Source data>
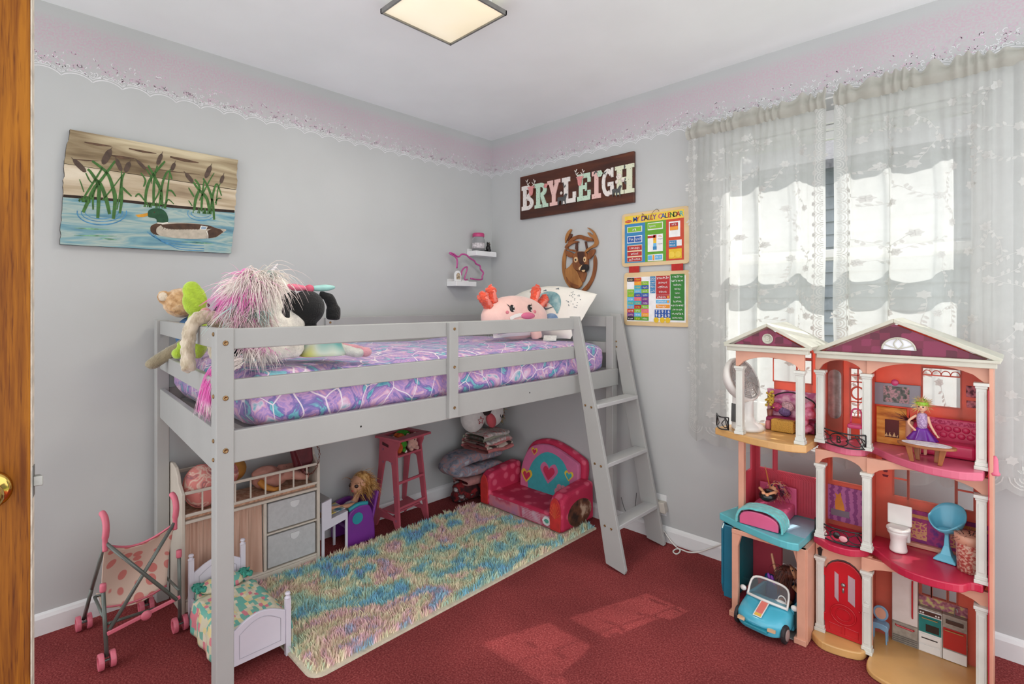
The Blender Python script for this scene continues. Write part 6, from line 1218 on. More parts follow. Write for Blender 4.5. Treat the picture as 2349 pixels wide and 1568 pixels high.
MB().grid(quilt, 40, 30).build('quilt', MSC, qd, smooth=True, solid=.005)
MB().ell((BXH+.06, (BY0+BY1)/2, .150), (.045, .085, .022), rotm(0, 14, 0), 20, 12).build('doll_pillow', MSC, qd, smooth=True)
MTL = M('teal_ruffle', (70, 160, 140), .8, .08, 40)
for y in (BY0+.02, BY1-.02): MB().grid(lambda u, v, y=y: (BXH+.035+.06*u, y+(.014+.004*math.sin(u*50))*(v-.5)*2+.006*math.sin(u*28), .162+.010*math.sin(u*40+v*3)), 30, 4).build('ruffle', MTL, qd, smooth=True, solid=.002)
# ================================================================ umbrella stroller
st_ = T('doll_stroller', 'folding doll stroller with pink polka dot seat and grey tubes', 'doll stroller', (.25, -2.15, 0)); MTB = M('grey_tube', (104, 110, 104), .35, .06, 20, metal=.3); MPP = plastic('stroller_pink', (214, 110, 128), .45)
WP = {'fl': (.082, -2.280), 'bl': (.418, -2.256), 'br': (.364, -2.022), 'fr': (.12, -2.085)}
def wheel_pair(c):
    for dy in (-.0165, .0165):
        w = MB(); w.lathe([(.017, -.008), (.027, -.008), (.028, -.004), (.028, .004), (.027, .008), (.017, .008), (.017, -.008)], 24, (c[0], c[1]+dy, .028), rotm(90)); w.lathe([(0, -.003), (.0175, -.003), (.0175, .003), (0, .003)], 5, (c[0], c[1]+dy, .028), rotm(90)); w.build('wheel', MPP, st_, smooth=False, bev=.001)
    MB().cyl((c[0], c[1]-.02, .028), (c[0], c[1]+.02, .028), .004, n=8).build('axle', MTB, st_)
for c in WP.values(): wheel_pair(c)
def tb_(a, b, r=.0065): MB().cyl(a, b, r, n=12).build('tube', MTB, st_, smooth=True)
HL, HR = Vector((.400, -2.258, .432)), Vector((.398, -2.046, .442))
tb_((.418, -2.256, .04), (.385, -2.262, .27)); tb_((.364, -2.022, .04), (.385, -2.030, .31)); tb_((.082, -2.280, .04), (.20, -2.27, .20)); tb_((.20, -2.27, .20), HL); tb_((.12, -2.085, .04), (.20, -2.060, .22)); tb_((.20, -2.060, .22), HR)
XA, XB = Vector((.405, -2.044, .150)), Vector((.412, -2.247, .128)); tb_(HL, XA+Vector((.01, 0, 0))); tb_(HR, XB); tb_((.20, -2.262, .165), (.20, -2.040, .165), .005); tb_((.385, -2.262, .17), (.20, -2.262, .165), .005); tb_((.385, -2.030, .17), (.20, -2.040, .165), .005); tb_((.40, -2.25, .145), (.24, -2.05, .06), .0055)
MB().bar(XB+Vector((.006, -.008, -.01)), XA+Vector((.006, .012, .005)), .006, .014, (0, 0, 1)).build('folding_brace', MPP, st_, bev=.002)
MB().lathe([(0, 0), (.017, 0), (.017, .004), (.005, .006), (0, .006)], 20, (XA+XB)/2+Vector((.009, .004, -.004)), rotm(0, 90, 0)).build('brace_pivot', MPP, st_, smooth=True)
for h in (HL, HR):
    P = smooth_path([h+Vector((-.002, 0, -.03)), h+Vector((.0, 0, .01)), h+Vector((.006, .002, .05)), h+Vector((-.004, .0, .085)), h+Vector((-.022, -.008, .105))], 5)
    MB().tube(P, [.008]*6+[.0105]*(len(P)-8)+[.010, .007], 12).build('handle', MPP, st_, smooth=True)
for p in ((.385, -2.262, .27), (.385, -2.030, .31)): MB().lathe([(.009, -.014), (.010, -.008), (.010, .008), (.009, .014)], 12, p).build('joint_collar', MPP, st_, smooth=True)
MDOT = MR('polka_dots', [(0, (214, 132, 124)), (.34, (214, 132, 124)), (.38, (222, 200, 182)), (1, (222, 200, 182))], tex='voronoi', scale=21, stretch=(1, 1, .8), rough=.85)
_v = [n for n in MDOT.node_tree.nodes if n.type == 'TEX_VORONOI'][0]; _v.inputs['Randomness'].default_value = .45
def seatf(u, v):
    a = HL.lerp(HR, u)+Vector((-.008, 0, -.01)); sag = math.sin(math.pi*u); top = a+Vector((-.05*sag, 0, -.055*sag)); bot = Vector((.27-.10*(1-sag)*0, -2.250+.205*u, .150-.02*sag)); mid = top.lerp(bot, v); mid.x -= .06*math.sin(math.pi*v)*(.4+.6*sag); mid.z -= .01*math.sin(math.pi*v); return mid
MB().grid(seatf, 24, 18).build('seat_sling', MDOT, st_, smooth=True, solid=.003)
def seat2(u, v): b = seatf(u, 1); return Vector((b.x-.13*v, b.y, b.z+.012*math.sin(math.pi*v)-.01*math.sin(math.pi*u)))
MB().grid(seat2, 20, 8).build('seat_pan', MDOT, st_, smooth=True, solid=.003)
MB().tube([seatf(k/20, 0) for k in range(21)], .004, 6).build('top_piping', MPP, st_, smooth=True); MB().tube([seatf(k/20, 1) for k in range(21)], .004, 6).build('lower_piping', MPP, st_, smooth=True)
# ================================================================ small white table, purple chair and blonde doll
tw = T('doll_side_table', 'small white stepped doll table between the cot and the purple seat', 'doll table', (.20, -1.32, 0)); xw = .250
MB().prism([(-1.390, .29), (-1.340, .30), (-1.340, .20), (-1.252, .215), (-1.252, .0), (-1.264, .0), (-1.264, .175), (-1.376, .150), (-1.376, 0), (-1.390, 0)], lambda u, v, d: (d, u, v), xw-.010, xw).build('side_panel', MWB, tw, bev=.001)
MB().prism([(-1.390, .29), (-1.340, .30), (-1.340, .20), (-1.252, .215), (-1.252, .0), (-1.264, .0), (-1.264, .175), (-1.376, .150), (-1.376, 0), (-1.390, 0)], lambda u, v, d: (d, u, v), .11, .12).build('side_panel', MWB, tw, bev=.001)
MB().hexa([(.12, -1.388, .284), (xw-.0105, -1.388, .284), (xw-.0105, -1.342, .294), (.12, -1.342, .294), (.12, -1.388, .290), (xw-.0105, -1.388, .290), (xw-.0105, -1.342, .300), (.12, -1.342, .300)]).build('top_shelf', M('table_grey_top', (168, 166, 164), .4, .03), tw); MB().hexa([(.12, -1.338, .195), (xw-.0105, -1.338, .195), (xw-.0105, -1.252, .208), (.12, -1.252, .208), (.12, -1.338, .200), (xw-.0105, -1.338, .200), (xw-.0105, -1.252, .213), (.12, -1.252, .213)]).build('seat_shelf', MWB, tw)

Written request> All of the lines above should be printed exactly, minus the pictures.

Task response>
The Blender Python script for this scene continues. Write part 6, from line 1218 on. More parts follow. Write for Blender 4.5. Treat the picture as 2349 pixels wide and 1568 pixels high.
MB().grid(quilt, 40, 30).build('quilt', MSC, qd, smooth=True, solid=.005)
MB().ell((BXH+.06, (BY0+BY1)/2, .150), (.045, .085, .022), rotm(0, 14, 0), 20, 12).build('doll_pillow', MSC, qd, smooth=True)
MTL = M('teal_ruffle', (70, 160, 140), .8, .08, 40)
for y in (BY0+.02, BY1-.02): MB().grid(lambda u, v, y=y: (BXH+.035+.06*u, y+(.014+.004*math.sin(u*50))*(v-.5)*2+.006*math.sin(u*28), .162+.010*math.sin(u*40+v*3)), 30, 4).build('ruffle', MTL, qd, smooth=True, solid=.002)
# ================================================================ umbrella stroller
st_ = T('doll_stroller', 'folding doll stroller with pink polka dot seat and grey tubes', 'doll stroller', (.25, -2.15, 0)); MTB = M('grey_tube', (104, 110, 104), .35, .06, 20, metal=.3); MPP = plastic('stroller_pink', (214, 110, 128), .45)
WP = {'fl': (.082, -2.280), 'bl': (.418, -2.256), 'br': (.364, -2.022), 'fr': (.12, -2.085)}
def wheel_pair(c):
    for dy in (-.0165, .0165):
        w = MB(); w.lathe([(.017, -.008), (.027, -.008), (.028, -.004), (.028, .004), (.027, .008), (.017, .008), (.017, -.008)], 24, (c[0], c[1]+dy, .028), rotm(90)); w.lathe([(0, -.003), (.0175, -.003), (.0175, .003), (0, .003)], 5, (c[0], c[1]+dy, .028), rotm(90)); w.build('wheel', MPP, st_, smooth=False, bev=.001)
    MB().cyl((c[0], c[1]-.02, .028), (c[0], c[1]+.02, .028), .004, n=8).build('axle', MTB, st_)
for c in WP.values(): wheel_pair(c)
def tb_(a, b, r=.0065): MB().cyl(a, b, r, n=12).build('tube', MTB, st_, smooth=True)
HL, HR = Vector((.400, -2.258, .432)), Vector((.398, -2.046, .442))
tb_((.418, -2.256, .04), (.385, -2.262, .27)); tb_((.364, -2.022, .04), (.385, -2.030, .31)); tb_((.082, -2.280, .04), (.20, -2.27, .20)); tb_((.20, -2.27, .20), HL); tb_((.12, -2.085, .04), (.20, -2.060, .22)); tb_((.20, -2.060, .22), HR)
XA, XB = Vector((.405, -2.044, .150)), Vector((.412, -2.247, .128)); tb_(HL, XA+Vector((.01, 0, 0))); tb_(HR, XB); tb_((.20, -2.262, .165), (.20, -2.040, .165), .005); tb_((.385, -2.262, .17), (.20, -2.262, .165), .005); tb_((.385, -2.030, .17), (.20, -2.040, .165), .005); tb_((.40, -2.25, .145), (.24, -2.05, .06), .0055)
MB().bar(XB+Vector((.006, -.008, -.01)), XA+Vector((.006, .012, .005)), .006, .014, (0, 0, 1)).build('folding_brace', MPP, st_, bev=.002)
MB().lathe([(0, 0), (.017, 0), (.017, .004), (.005, .006), (0, .006)], 20, (XA+XB)/2+Vector((.009, .004, -.004)), rotm(0, 90, 0)).build('brace_pivot', MPP, st_, smooth=True)
for h in (HL, HR):
    P = smooth_path([h+Vector((-.002, 0, -.03)), h+Vector((.0, 0, .01)), h+Vector((.006, .002, .05)), h+Vector((-.004, .0, .085)), h+Vector((-.022, -.008, .105))], 5)
    MB().tube(P, [.008]*6+[.0105]*(len(P)-8)+[.010, .007], 12).build('handle', MPP, st_, smooth=True)
for p in ((.385, -2.262, .27), (.385, -2.030, .31)): MB().lathe([(.009, -.014), (.010, -.008), (.010, .008), (.009, .014)], 12, p).build('joint_collar', MPP, st_, smooth=True)
MDOT = MR('polka_dots', [(0, (214, 132, 124)), (.34, (214, 132, 124)), (.38, (222, 200, 182)), (1, (222, 200, 182))], tex='voronoi', scale=21, stretch=(1, 1, .8), rough=.85)
_v = [n for n in MDOT.node_tree.nodes if n.type == 'TEX_VORONOI'][0]; _v.inputs['Randomness'].default_value = .45
def seatf(u, v):
    a = HL.lerp(HR, u)+Vector((-.008, 0, -.01)); sag = math.sin(math.pi*u); top = a+Vector((-.05*sag, 0, -.055*sag)); bot = Vector((.27-.10*(1-sag)*0, -2.250+.205*u, .150-.02*sag)); mid = top.lerp(bot, v); mid.x -= .06*math.sin(math.pi*v)*(.4+.6*sag); mid.z -= .01*math.sin(math.pi*v); return mid
MB().grid(seatf, 24, 18).build('seat_sling', MDOT, st_, smooth=True, solid=.003)
def seat2(u, v): b = seatf(u, 1); return Vector((b.x-.13*v, b.y, b.z+.012*math.sin(math.pi*v)-.01*math.sin(math.pi*u)))
MB().grid(seat2, 20, 8).build('seat_pan', MDOT, st_, smooth=True, solid=.003)
MB().tube([seatf(k/20, 0) for k in range(21)], .004, 6).build('top_piping', MPP, st_, smooth=True); MB().tube([seatf(k/20, 1) for k in range(21)], .004, 6).build('lower_piping', MPP, st_, smooth=True)
# ================================================================ small white table, purple chair and blonde doll
tw = T('doll_side_table', 'small white stepped doll table between the cot and the purple seat', 'doll table', (.20, -1.32, 0)); xw = .250
MB().prism([(-1.390, .29), (-1.340, .30), (-1.340, .20), (-1.252, .215), (-1.252, .0), (-1.264, .0), (-1.264, .175), (-1.376, .150), (-1.376, 0), (-1.390, 0)], lambda u, v, d: (d, u, v), xw-.010, xw).build('side_panel', MWB, tw, bev=.001)
MB().prism([(-1.390, .29), (-1.340, .30), (-1.340, .20), (-1.252, .215), (-1.252, .0), (-1.264, .0), (-1.264, .175), (-1.376, .150), (-1.376, 0), (-1.390, 0)], lambda u, v, d: (d, u, v), .11, .12).build('side_panel', MWB, tw, bev=.001)
MB().hexa([(.12, -1.388, .284), (xw-.0105, -1.388, .284), (xw-.0105, -1.342, .294), (.12, -1.342, .294), (.12, -1.388, .290), (xw-.0105, -1.388, .290), (xw-.0105, -1.342, .300), (.12, -1.342, .300)]).build('top_shelf', M('table_grey_top', (168, 166, 164), .4, .03), tw); MB().hexa([(.12, -1.338, .195), (xw-.0105, -1.338, .195), (xw-.0105, -1.252, .208), (.12, -1.252, .208), (.12, -1.338, .200), (xw-.0105, -1.338, .200), (xw-.0105, -1.252, .213), (.12, -1.252, .213)]).build('seat_shelf', MWB, tw)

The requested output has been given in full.